From Spain to Australia, world sees Trump as he is. A man who could incite another Rwanda

RASHMEE ROSHAN LALL August 7, 2019

Donald Trump’s media-whisperer, Kellyanne Conway, has been doing the rounds to explain that it’s racist to call the US president racist. That it’s a dangerous lie to say the president tells dangerous lies.

Ms Conway is a fluent and accomplished master of spin. She has a way with words and has often, in the past three years, been able to employ outrage in the service of Mr Trump to good advantage. She has often been able to talk her way past the reality of Mr Trump’s dishonesty, incompetence, racism and bigotry.
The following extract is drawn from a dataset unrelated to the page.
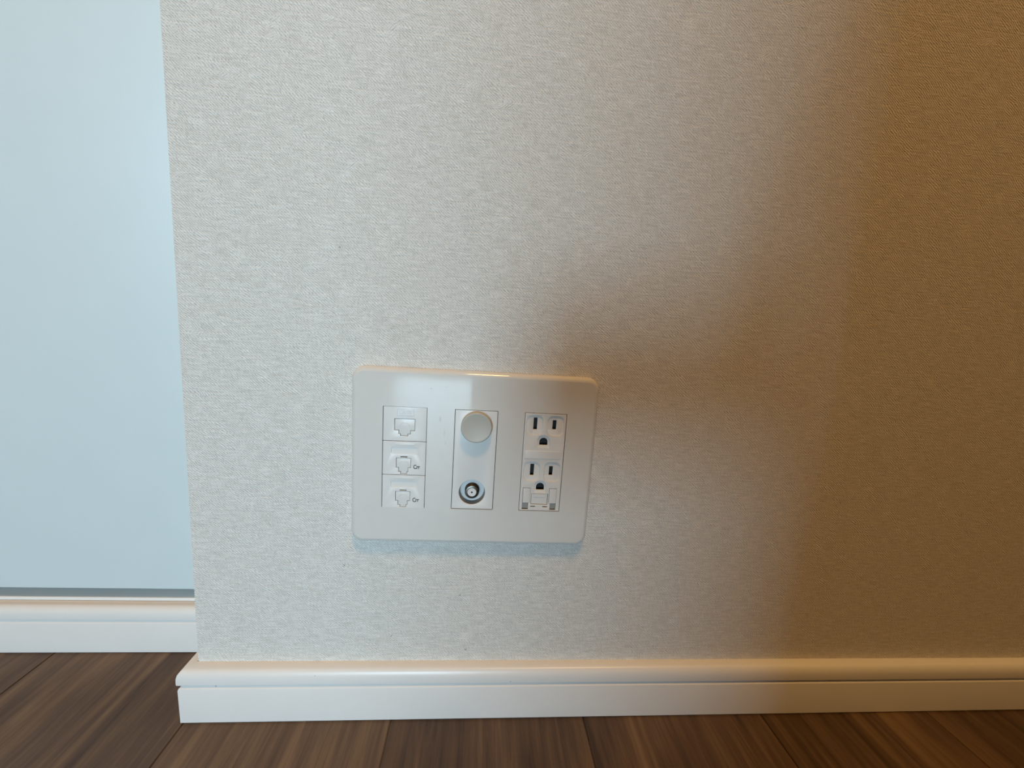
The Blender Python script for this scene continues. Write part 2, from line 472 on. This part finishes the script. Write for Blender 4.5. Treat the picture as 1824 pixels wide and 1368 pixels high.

She has often been able to turn the rhetorical tables on those who call out Mr Trump’s unfitness for high office.

But funnily, in the grimmest way possible, Ms Conway’s silver tongue and spinmeistership cannot prevent the world from seeing President Trump as he is.

Consider the following:

** Spain’s El País newspaper has framed the El Paso shooting as the “greatest racist crime against Hispanics in modern United States history.”

** France’s Le Monde editorialised about Mr Trump’s words and the spread of violent ideologies. “The president of the United States cannot be held directly responsible for the two killings of the weekend,” it said, “but his speech fuels hatred.”

** The Times of India headlined its concern after El Paso: “Fingers point at Trump for stoking racism and xenophobia.” Bear in mind that Indian techies have been shot in the US after Mr Trump’s election, simply on account of their colour.

** Some countries, such as Uruguay and Venezuela, even issued travel warnings for the United States.

** The government of Mexico, which lost eight citizens in the massacre, called it an “act of terrorism.”

** Marc Pitzke, a writer for the German newsmagazine Der Spiegel, wrote an opinion column headlined “America’s new civil war” and said that the El Paso gunman’s statement of “cultural and ethnic displacement” included ideas once considered on the fringe that have become mainstream in recent years.

** Most chilling of all was an opinion piece in the Sydney Morning Herald, which likened Mr Trump’s comments about Latinos to hate speech made ahead of the Rwandan genocide. It noted: “Trump has also referred to Latin American refugees and asylum seekers as ‘rapists,’ ‘criminals,’ ‘drug dealers’ and ‘terrorists’. It’s worth remembering that when a Rwandan politician described Rwanda’s Tutsi minority as ‘cockroaches’ it started a genocide that resulted in the deaths of upwards of one million people in that country.”

The world sees Mr Trump as he is. No amount of spin can change that.